None of it has anything to do with liberal principles, unless you credit the language of Pentagon and CIA press releases as honest and informative. The stuff about “liberal intervention” and “democracy” is about as big a fraud as we’ve seen in our lifetimes.

So, attacking liberalism or liberal principles owing to the use of such language is entirely inappropriate.

In Israel, many of whose views also reflect parts of American society since it is in essence an American colony in the Middle East, one imbued with a lot of emotional religious mumbo-jumbo having no business in national or international affairs.

After all, many in the West turn around from condemning some of the world’s theocracies and state-enforced religions, to then praise Israel, which represents only a more complex and subtle form of the very same thing, its rather odd form of democracy used both as an enforcement and public relations mechanism for so much that is plainly unfair and not democratic and anything but representing liberal principles.

The true meaning of the word “liberal” relates to the very foundations of Western society, ideals about human and democratic rights, the long march through many difficulties since the Enlightenment towards an enduring set of values in human affairs. Even if we don’t always live up to them, their survival remains important. They can no more become obsolete than decency and fairness.



NOTE: In a much fuller statement seen later in another source, I believe the remarks to which I have reacted certainly do not represent the complexity of what Putin tried to communicate. It’s a very good example of how press reporting can misrepresent, even in an above-average source like Aljazeera.
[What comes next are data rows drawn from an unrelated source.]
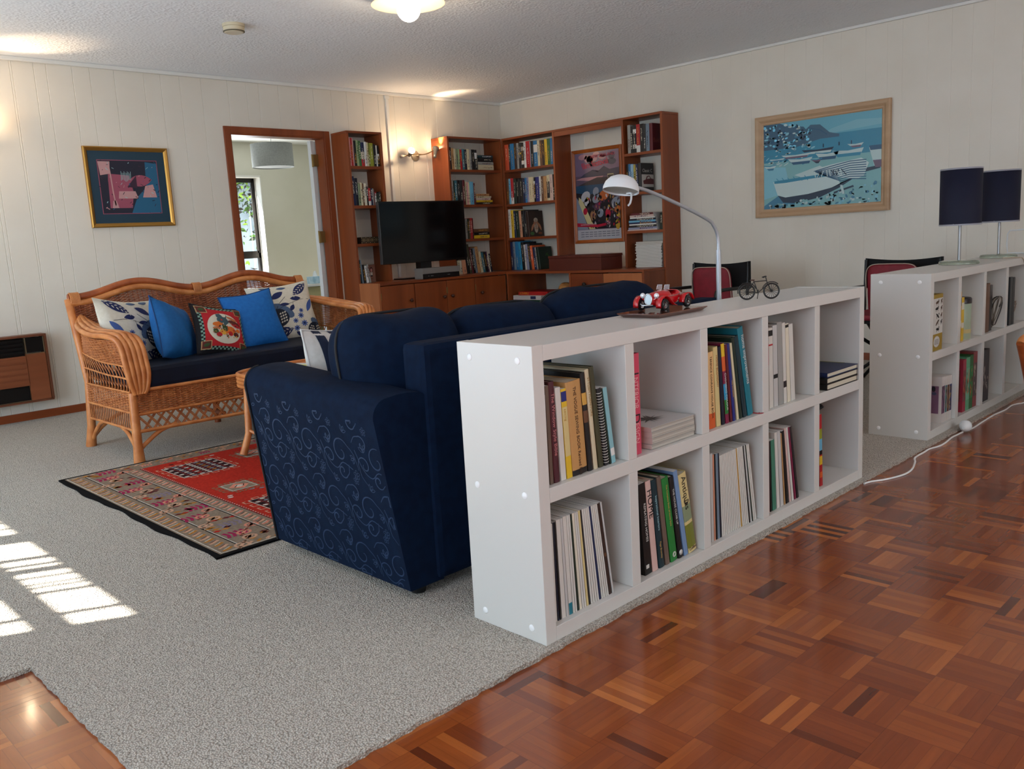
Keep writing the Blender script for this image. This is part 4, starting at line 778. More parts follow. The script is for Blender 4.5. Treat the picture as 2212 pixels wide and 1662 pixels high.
puzzle(3.007, .034, .224, .2, (206, 198, 192), (30, 40, 96), (196, 150, 60), 'white jigsaw box with a night blue picture, beside the divider', 4)
puzzle(3.200, .045, .275, .22, (150, 40, 60), (110, 50, 50), (190, 90, 60), 'tall crimson headed jigsaw box', 5)
puzzle(3.247, .055, .28, .22, (86, 150, 110), (110, 160, 130), (190, 110, 60), 'pale green jigsaw box beside the crimson one', 6)
puzzle(3.304, .05, .285, .22, (30, 90, 40), (40, 120, 60), (200, 110, 50), 'dark green and orange jigsaw box', 7)
puzzle(3.356, .058, .295, .22, (130, 50, 50), (80, 60, 60), (190, 170, 150), 'russet jigsaw box with a checked edge', 8)
puzzle(3.50, .11, .285, .22, (40, 30, 30), (50, 40, 40), (150, 140, 130), 'dark picture box standing alone in a lower cubby', 9)
# ------------------------------------------------------------------ things on the dividers
def table_lamp(x, y, label):
    t = thing('table_lamp', (x, y, BH), label, 'lamp', 'navy table lamps'); o = (x, y, BH+.0003); hb = .02
    m = MB(); m.lathe([(.098, 0), (.1, .006), (.096, .016), (.08, .02), (.02, .02), (.012, .022)], 40, o=o); m.build('base', glass_pale, t)
    m = MB(); m.tube([(x, y, BH+.022), (x, y, BH+.22)], .0075, 12); m.build('pole', steel, t)
    r = .102
    m = MB(); m.lathe([(r, .21), (r, .50), (r-.003, .50), (r-.003, .21), (r, .21)], 48, o=o, cap=False); sh = m.build('lamp_shade', M('navy_shade', (8, 14, 40), .75), t)
    for z in (.206, .496): m = MB(); m.lathe([(r+.001, z), (r+.001, z+.008), (r-.002, z+.008), (r-.002, z), (r+.001, z)], 48, o=o, cap=False); m.build('rim', M('grey_rim', (150, 150, 158), .4), sh)
    m = MB(); m.tube([(x-r, y, BH+.215), (x+r, y, BH+.215)], .002, 5); m.tube([(x, y-r, BH+.215), (x, y+r, BH+.215)], .002, 5); m.build('spider', steel, sh)
table_lamp(3.50, .165, 'navy drum shaded table lamp with glass base, the nearer of two'); table_lamp(4.165, .165, 'navy drum shaded table lamp with glass base, the farther of two')
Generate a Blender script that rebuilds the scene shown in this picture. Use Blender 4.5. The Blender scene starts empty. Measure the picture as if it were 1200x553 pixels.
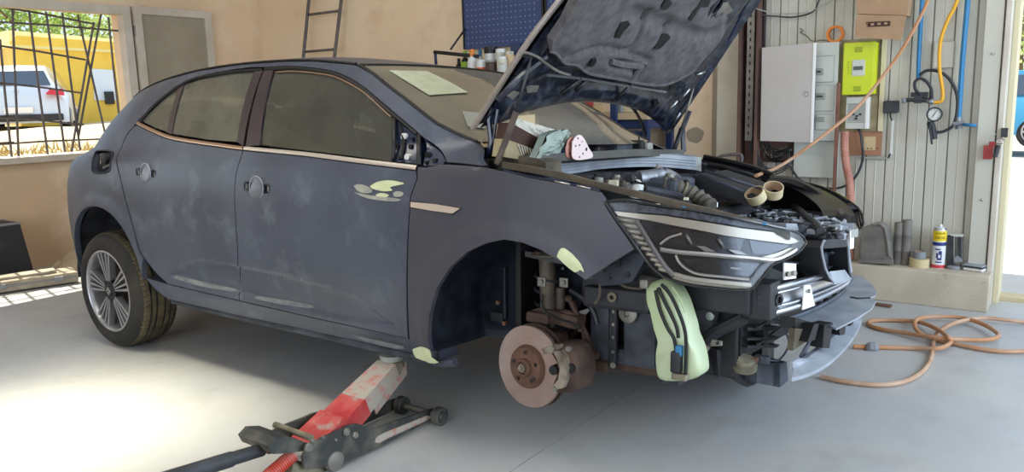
import bpy, bmesh, math, random
from mathutils import Vector as V, Matrix
from mathutils.geometry import delaunay_2d_cdt
random.seed(7)
SC = bpy.context.scene
COL = SC.collection
R = math.radians

# ------------------------------------------------------------------ camera
F = 930.3
CAM = V((1.5165, -2.9415, 1.2707))
YAW, PIT, ROL = 0.62865, 0.17192, 0.02833
CR = Matrix.Rotation(YAW, 3, 'Z') @ Matrix.Rotation(-PIT, 3, 'X') @ Matrix.Rotation(ROL, 3, 'Y')
cd = bpy.data.cameras.new('camera')
cd.sensor_width = 36.0
cd.lens = F / 1200 * 36
cd.clip_start, cd.clip_end = 0.05, 200
camo = bpy.data.objects.new('camera', cd)
COL.objects.link(camo)
m3 = Matrix((CR.col[0], CR.col[2], -CR.col[1])).transposed()
camo.matrix_world = Matrix.Translation(CAM) @ m3.to_4x4()
SC.camera = camo

# ------------------------------------------------------------------ light
SC.view_settings.view_transform = 'Standard'
SC.view_settings.look = 'None'
SC.view_settings.gamma = 1.0
SC.view_settings.use_curve_mapping = False
SC.view_settings.exposure = 0.16
w = bpy.data.worlds.new('sky')
SC.world = w
w.use_nodes = True
bg = w.node_tree.nodes['Background']
bg.inputs[0].default_value = (0.62, 0.78, 1.0, 1)
bg.inputs[1].default_value = 1.3
sd = bpy.data.lights.new('sun', 'SUN')
sd.energy = 8.5
sd.angle = R(0.6)
sd.color = (1.0, 0.93, 0.80)
sun = bpy.data.objects.new('sun', sd)
COL.objects.link(sun)
sun.rotation_euler = V((-0.56, 0.10, 0.83)).to_track_quat('Z', 'Y').to_euler()
def area(name, loc, target, sx, sy, power, color):
    d = bpy.data.lights.new(name, 'AREA')
    d.shape = 'RECTANGLE'; d.size = sx; d.size_y = sy; d.energy = power; d.color = color
    o = bpy.data.objects.new(name, d); COL.objects.link(o)
    o.location = loc
    o.rotation_euler = (V(loc) - V(target)).to_track_quat('Z', 'Y').to_euler()
    return o
# daylight lamps added: assumed gate behind the photographer, the side gate, assumed roof lights
area('assumed_gate_lamp', (1.0, -7.4, 1.9), (-0.8, 0, 0.7), 5.0, 3.2, 165, (0.86, 0.93, 1.0))  # gate out of view, assumed from daylight on the car side
area('side_daylight', (4.6, 0.2, 2.0), (0.5, 0.3, 0.6), 3.6, 2.8, 205, (0.68, 0.83, 1.0))
area('added_overhead_lamp', (-1.2, -1.2, 3.5), (-1.2, -1.2, 0), 2.4, 1.4, 45, (1.0, 0.95, 0.86))  # added overhead lamp; the ceiling above has no opening
rl = area('added_overhead_lamp', (-1.7, -1.9, 3.5), (-1.8, -1.55, 0), 1.2, .9, 12, (1.0, 0.95, 0.74))  # added for the warm floor patch, its skylight only assumed
rl.data.spread = R(26)
area('added_window_lamp', (-5.2, -2.6, 1.7), (-2.5, -1.6, 0.3), 1.4, 1.2, 13, (0.72, 0.88, 1.0))  # added lamp before solid wall, for more daylight from the left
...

But I also very much believe Putin failed himself in offering some attention-getting quotes that led away from what he was trying to say overall. Some ideas or concepts can’t be reduced to aphorisms without distorting their meaning.

He was in part talking about the liberal view being only one of many that can exist and compete in the world. With that, I completely agree. I don’t believe in a true religion of any kind, especially ones that work to suppress others. Indeed, the essential point of view of genuine liberalism simply excludes doing that. Liberalism is not oppressive.

While much of what America has been doing in recent decades may be interpreted in the way Putin is suggesting, and thereby rejected, I do believe my statements about imperialism being the real American drive are completely valid. All the stuff about liberalism and democracy from Washington are props and stage make-up.

Putin was making the very valid point that people in some places have no history or experience with traditional European liberal values, and demands should not be put on them. Again, I agree, but again, I don’t think that’s what real liberals do. Washington’s efforts are not liberal, ever, and the liberal blubbering is just a recitation of scripture while making war.

He was also talking about taking all talk of values or ideology out of our international relations, which should be based only on pragmatic relations. That is the purest Putin, a very pragmatic man, and while I am less a pragmatist than he, I can accept that as a working principle in international affairs. It makes for a whole lot fewer sources of conflict.

There’s more to it, and I’ll have to get to the long, full text at some point.

Nevertheless, he did say the particular things to which I reacted, and I wouldn’t retract a word.